Manfred Weber, the head of the European Parliament's largest group and a key ally of German Chancellor Angela Merkel, on Tuesday said that extending the deadline for Brexit talks would be extremely difficult.

"The clock is ticking," Weber told DW. "As Europeans, we are simply surprised that we have now in London such a chaotic situation."

Brussels was ready and waiting to begin negotiations, he said, but no one knew what to expect in talks with a future British government. "We need now a clear indication from London what they want to achieve," Weber told DW.

Read: Hard or soft - how will the UK take its Brexit?

He expressed frustration with the lack of direction from London concerning the negotiations, saying that British Prime Minister Theresa May and Brexit minister David Davis have been clear about what they don't like, but less clear on how they want the talks to play out.

"We have no indication what they like, what they want to achieve in the negotiations," Weber said, adding that such a stance "is a very risky thing because at the end, a hard Brexit will be a disaster for London."

No extension of Brexit talk deadline

The German MEP said that he opposed extending the two-year deadline for negotiations set in motion in March when the UK triggered Article 50 of the Lisbon Treaty.

He said it was unthinkable and "not realistic" to consider the prospect of the UK voting for MEPs during the 2019 European Parliament election - due just days after the UK's current deadline to exit.

Weber said he hoped the rest of the European Union would realize "that it's better to reform Europe than to leave or even destroy the European Union."

Macron says 'door is open'

French President Emmanuel Macron said on Tuesday that the door was "always open" for Britain to remain in the EU

"Of course the door is always open as long as the negotiations on Brexit have not finished," Macron said in a press conference, adding that the British people had taken the sovereign decision to leave the 28-member bloc in their referendum a year ago. "Once it [the Brexit process] has started we need to be collectively clear that it's more difficult to reverse course," he said at the Elysee palace.

French President Emmanuel Macron and Prime Minister Theresa May speak at a joint press conference at the Elysee PalaceImage: picture alliance/dpa/Y.Mok

May pushes coalition deal

May made progress on Tuesday in securing a coalition deal with the hardline Northern Irish Democratic Unionist Party (DUP).

She met with DUP leader Arlene Foster, whose party has 10 parliamentary seats needed for a Conservative minority government.

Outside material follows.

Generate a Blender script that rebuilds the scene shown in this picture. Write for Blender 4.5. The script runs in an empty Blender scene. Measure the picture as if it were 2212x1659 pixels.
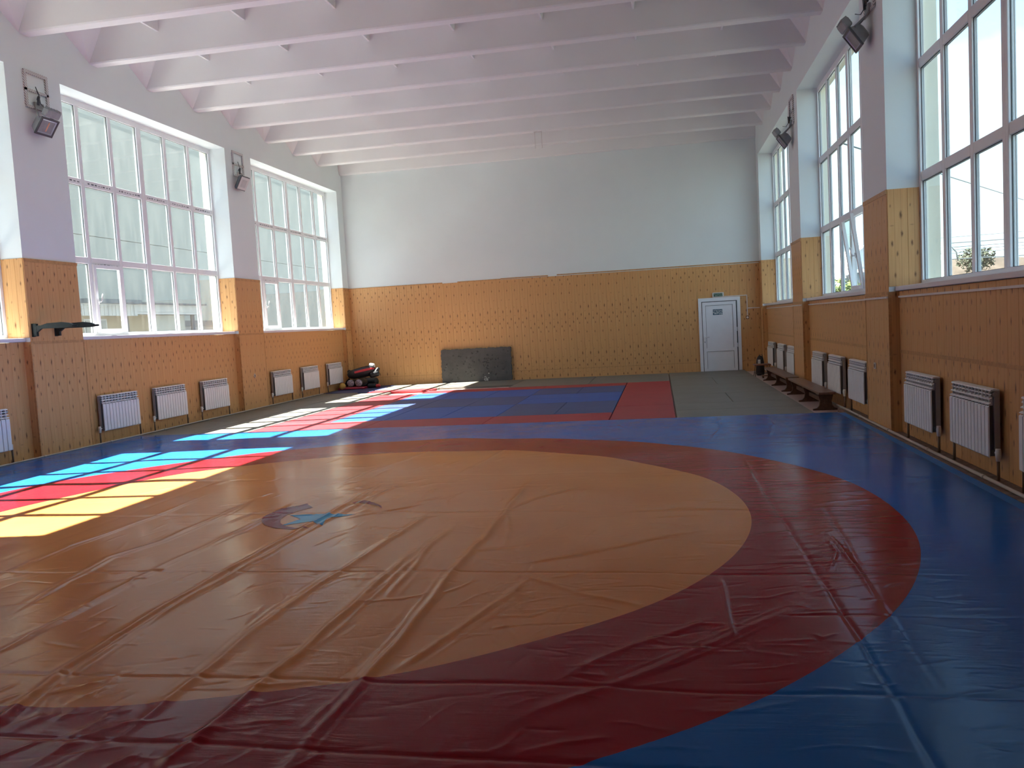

The BBC reported that a deal is expected to be signed on Wednesday.

"Discussions are going well with the government," Foster said. "We hope soon to be able to bring this work to a successful conclusion."

The coalition deal has also raised questions about May's plans for a so-called "hard Brexit," broadly interpreted to mean withdrawing the European single market and its open borders. While the DUP's stance is relatively euroskeptic - certainly by Northern Irish standards - the party has placed great importance on retaining a "frictionless border" with the Republic of Ireland, an EU member, after Brexit.

Politicians worried about N. Ireland peace

Politicians from Northern Ireland's nationalist party Sinn Fein - the direct Catholic and republican rival to the Protestant and unionist DUP - have been particularly critical of any planned deal between the Tories and the DUP. 

But even former Conservative Prime Minister John Major, who helped lay the foundations of the 1997 Good Friday Agreement in Northern Ireland, said in an interview that he was "dubious" about his party doing a deal with the DUP.

"A fundamental part of that peace process is that the UK government needs to be impartial between all the competing interests in Northern Ireland. …. That was always the intention right from the start of the negotiations," Major told BBC Radio 4. "The danger is, that however much any government tries, they will not be seen to be impartial if they are locked into a parliamentary deal at Westminster with one of the Northern Ireland parties."

May called for the early national election hoping to strengthen her party's majority going into negotiations on the UK's exit from the EU. Instead, national politics were thrown into disarray after the opposition Labour Party made unexpected gains in the vote, coming in a strong second.